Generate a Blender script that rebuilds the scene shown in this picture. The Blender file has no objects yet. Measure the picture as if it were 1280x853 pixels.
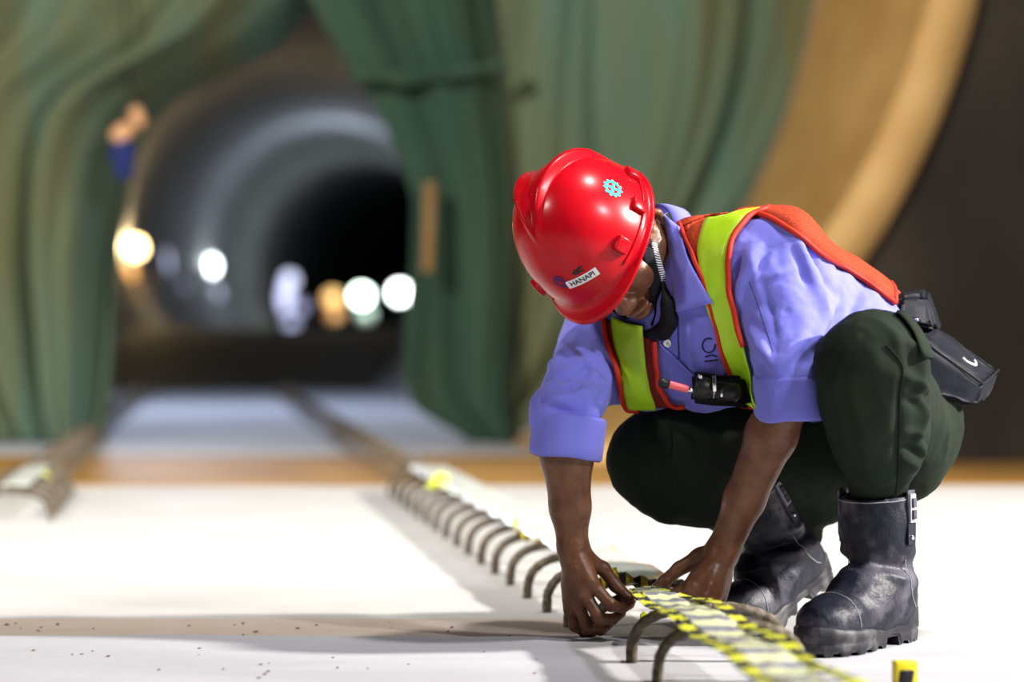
import bpy, bmesh, math, random
import numpy as np
from mathutils import Vector, Matrix, noise
from mathutils.bvhtree import BVHTree

random.seed(7)
rng = np.random.default_rng(7)
S = bpy.context.scene
C = S.collection

# ------------------------------------------------------------------ camera
CAM_H = 0.505
F_PX = 3000.0
cam_data = bpy.data.cameras.new('camera')
cam_data.sensor_width = 36.0
cam_data.lens = F_PX * 36.0 / 1280.0
cam_data.clip_end = 300
cam_data.dof.use_dof = True
cam_data.dof.focus_distance = 3.93
cam_data.dof.aperture_fstop = 1.9
cam_data.dof.aperture_blades = 0
cam = bpy.data.objects.new('camera', cam_data)
cam.location = (0, 0, CAM_H)
cam.rotation_euler = (math.pi / 2, 0, 0)
C.objects.link(cam)
S.camera = cam

# ------------------------------------------------------------------ world and hall floodlights
w = bpy.data.worlds.new('hall_air')
S.world = w
w.use_nodes = True
bg = w.node_tree.nodes['Background']
bg.inputs[0].default_value = (0.75, 0.80, 1.0, 1)
bg.inputs[1].default_value = 0.012

def lamp(name, kind, loc, target, power, color, radius=0.2, spot=1.2, blend=0.6):
    d = bpy.data.lights.new(name, kind)
    d.energy = power
    d.color = color
    d.shadow_soft_size = radius
    if kind == 'SPOT':
        d.spot_size = spot
        d.spot_blend = blend
    o = bpy.data.objects.new(name, d)
    o.location = loc
    if target is not None:
        o.rotation_euler = (Vector(target) - Vector(loc)).to_track_quat('-Z', 'Y').to_euler()
    C.objects.link(o)
    return o

lamp('floodlight_right', 'SPOT', (7.9, 3.05, 4.5), (0.0, 4.5, 0.2), 9000, (1.0, 0.96, 0.90), 0.22, 1.15, 0.5)
lamp('floodlight_high', 'SPOT', (2.6, 3.3, 8.0), (0.0, 4.9, 0.0), 1900, (1.0, 0.97, 0.93), 0.30, 1.2, 0.5)
lamp('floodlight_front', 'SPOT', (5.0, -0.6, 4.8), (0.2, 5.0, 0.3), 1400, (0.95, 0.97, 1.0), 0.25, 1.3, 0.6)
lamp('floodlight_left', 'SPOT', (-4.6, 1.2, 4.4), (0.4, 11.0, 2.6), 4300, (1.0, 0.95, 0.86), 0.3, 1.5, 0.6)

S.view_settings.view_transform = 'Standard'
S.view_settings.look = 'None'
S.view_settings.gamma = 1.0
S.view_settings.use_curve_mapping = False
S.view_settings.exposure = 0.0

# ------------------------------------------------------------------ helpers
def P(px, py, d):
    return Vector(((px - 640.0) / F_PX * d, d, CAM_H - (py - 426.5) / F_PX * d))

def V3(a):
    return np.array(a, dtype=float)

def link(o, parent=None):
    C.objects.link(o)
    if parent is not None:
        o.parent = parent
        o.matrix_parent_inverse = Matrix.Translation(-parent.location)   # children keep world coordinates
    return o

def tag(o, label=None, cat=None, group=None, kind=None):
    if label: o['label'] = label
    if cat: o['category'] = cat
    if group: o['group'] = group
    if kind: o['kind'] = kind
    return o

def mesh_obj(name, verts, faces, mat, parent=None, smooth=True):
    me = bpy.data.meshes.new(name)
    me.from_pydata([tuple(v) for v in verts], [], [tuple(f) for f in faces])
    me.update()
    if mat is not None:
        me.materials.append(mat)
    if smooth:
        me.polygons.foreach_set('use_smooth', [True] * len(me.polygons))
    o = bpy.data.objects.new(name, me)
    return link(o, parent)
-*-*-
- _Task_
Without the pictures, retype the whole of the material above exactly.

- _Result_
Generate a Blender script that rebuilds the scene shown in this picture. The Blender file has no objects yet. Measure the picture as if it were 1280x853 pixels.
import bpy, bmesh, math, random
import numpy as np
from mathutils import Vector, Matrix, noise
from mathutils.bvhtree import BVHTree

random.seed(7)
rng = np.random.default_rng(7)
S = bpy.context.scene
C = S.collection

# ------------------------------------------------------------------ camera
CAM_H = 0.505
F_PX = 3000.0
cam_data = bpy.data.cameras.new('camera')
cam_data.sensor_width = 36.0
cam_data.lens = F_PX * 36.0 / 1280.0
cam_data.clip_end = 300
cam_data.dof.use_dof = True
cam_data.dof.focus_distance = 3.93
cam_data.dof.aperture_fstop = 1.9
cam_data.dof.aperture_blades = 0
cam = bpy.data.objects.new('camera', cam_data)
cam.location = (0, 0, CAM_H)
cam.rotation_euler = (math.pi / 2, 0, 0)
C.objects.link(cam)
S.camera = cam

# ------------------------------------------------------------------ world and hall floodlights
w = bpy.data.worlds.new('hall_air')
S.world = w
w.use_nodes = True
bg = w.node_tree.nodes['Background']
bg.inputs[0].default_value = (0.75, 0.80, 1.0, 1)
bg.inputs[1].default_value = 0.012

def lamp(name, kind, loc, target, power, color, radius=0.2, spot=1.2, blend=0.6):
    d = bpy.data.lights.new(name, kind)
    d.energy = power
    d.color = color
    d.shadow_soft_size = radius
    if kind == 'SPOT':
        d.spot_size = spot
        d.spot_blend = blend
    o = bpy.data.objects.new(name, d)
    o.location = loc
    if target is not None:
        o.rotation_euler = (Vector(target) - Vector(loc)).to_track_quat('-Z', 'Y').to_euler()
    C.objects.link(o)
    return o

lamp('floodlight_right', 'SPOT', (7.9, 3.05, 4.5), (0.0, 4.5, 0.2), 9000, (1.0, 0.96, 0.90), 0.22, 1.15, 0.5)
lamp('floodlight_high', 'SPOT', (2.6, 3.3, 8.0), (0.0, 4.9, 0.0), 1900, (1.0, 0.97, 0.93), 0.30, 1.2, 0.5)
lamp('floodlight_front', 'SPOT', (5.0, -0.6, 4.8), (0.2, 5.0, 0.3), 1400, (0.95, 0.97, 1.0), 0.25, 1.3, 0.6)
lamp('floodlight_left', 'SPOT', (-4.6, 1.2, 4.4), (0.4, 11.0, 2.6), 4300, (1.0, 0.95, 0.86), 0.3, 1.5, 0.6)

S.view_settings.view_transform = 'Standard'
S.view_settings.look = 'None'
S.view_settings.gamma = 1.0
S.view_settings.use_curve_mapping = False
S.view_settings.exposure = 0.0

# ------------------------------------------------------------------ helpers
def P(px, py, d):
    return Vector(((px - 640.0) / F_PX * d, d, CAM_H - (py - 426.5) / F_PX * d))

def V3(a):
    return np.array(a, dtype=float)

def link(o, parent=None):
    C.objects.link(o)
    if parent is not None:
        o.parent = parent
        o.matrix_parent_inverse = Matrix.Translation(-parent.location)   # children keep world coordinates
    return o

def tag(o, label=None, cat=None, group=None, kind=None):
    if label: o['label'] = label
    if cat: o['category'] = cat
    if group: o['group'] = group
    if kind: o['kind'] = kind
    return o

def mesh_obj(name, verts, faces, mat, parent=None, smooth=True):
    me = bpy.data.meshes.new(name)
    me.from_pydata([tuple(v) for v in verts], [], [tuple(f) for f in faces])
    me.update()
    if mat is not None:
        me.materials.append(mat)
    if smooth:
        me.polygons.foreach_set('use_smooth', [True] * len(me.polygons))
    o = bpy.data.objects.new(name, me)
    return link(o, parent)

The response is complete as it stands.